While there must have been an East-coast equivalent, Kirkpatrick Sale would be most knowledgable about that stream. Somewhere in the pantheon sits an anarchist social ecology of Murry Bookchin.

Then too, most of us cut or eye teeth on Kropotkin as much as Marx and Brecht. Make no mistake, this movement has always been political, and those origins ranged from abstract to practical anarchist and situationist theory of performance and streets as a stage for ecology actions, to new left decentralization of the early 60’s SDS Port Huron statement on democratic socialism. Many other components come to mind, including Krober’s native area of North America, Sauer’s works, and maps, maps, maps, all as often read by candle light in Pacific coastal encampments and communes as in Berkeley study halls.

The literary stream predates Snyder and includes his gurus, from Lloyd Reynolds’ 1950’s Reed College calligrapher - poets (including Snyder) to Chas. Olson, Ezra Pound, and Robinson Jeffers, and especially Lew Welch, the vanished spirit of Mt. Tamulpius. While I won’t forget Tu Fu and LiBo, and the wine sotted moonlights oer any river, Basho’s travel,and other Pacific Rim influences, Europe also had its contributors, beyond politics, whether Brecht or Mayakovsky, Johan Galtung, and especially the Amsterdam Provos, London squatters as well as architects of arts and crafts, from Ruskin to Gill, and so on.

Doug Aberly and the BC Canadian crew have done much to get the message out in a range of genres from Judith Plant’s new agey-eco-feminism to Doug’s own rock solid how to map a bioregion.

Two courses of thanks, to early Stewart Brand-Whole Earth-CEQ and Stepahanie Mills’ editing job, and a subtextual to someone whose vision and poetics have stirred us all at one time or another, whether we knew it or not, a Coyote by name, “sun & moon in motion, steady as the ocean, . . .” and the long gone game of Emmet G’s Ringalevio.


Many influences. My large one is the writings of PR Sarkar, from Ananda Marga, who articulated the concept of samaj (society), or economically self-reliant region, generally understood as larger than what folks have called a bio-region.


I would say Lewis Mumford, Benton MacKaye and the Regional Planning Assn. were the progenitors of a lot of bioregional thinking. Mumford in particular is important for urban ecology thinking.

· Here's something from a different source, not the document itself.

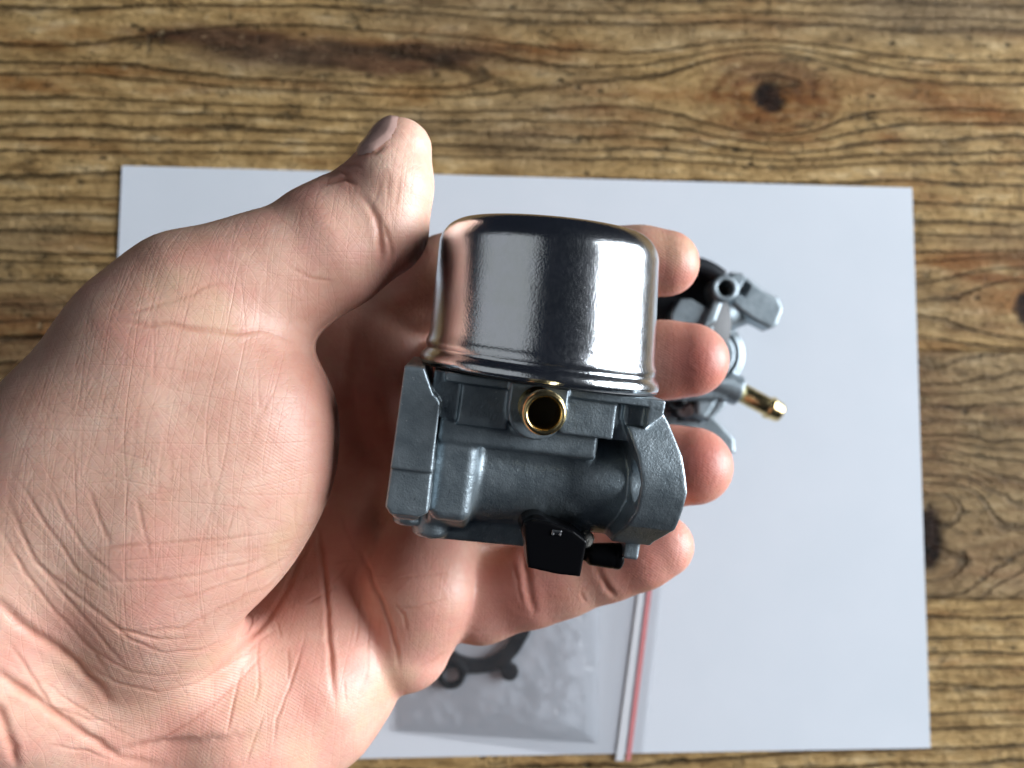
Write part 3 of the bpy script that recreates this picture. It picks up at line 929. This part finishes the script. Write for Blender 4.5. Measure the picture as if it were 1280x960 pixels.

Bioregional core. More two cents from a different angle-these are the writers/geographers/artists/poets whose books or works I keep right by my fingertips for ideas, i.e., never make it back into the main bookshelf through seven years of writing a bioregional column for a local newspaper. Homer (Elysian fields), Albrecht Durer (a piece of turf), Ruskin (an ugly thing a flower garden...), Sumner Heywood (cuckoo hill), Humboldt, John Cooper Powys (his part of wales), Vidal de la Blanche (french regions), Saint Francis. British artists like Andy Goldsworthy, Ian Hamilton Finlay (unpainted landscape). B.C. Regional women artist/poets Gilean Douglas “bush map”, Emily Carr. Local oral tales of Dave Elliot Saltwater people, The usual Snyder, Bly, Carson, EO Wilson and Leopold. Odd ones like Scottish GF Dutton (Harvesting the edge).



Did you read The Forest People by Colin Turnbull, Warriors of the Rainbow by W. Willoya and V. Brown or EST by L. Clark Stevens? These were important for me, but Gary’s poems probably had a greater effect on me than any other readings.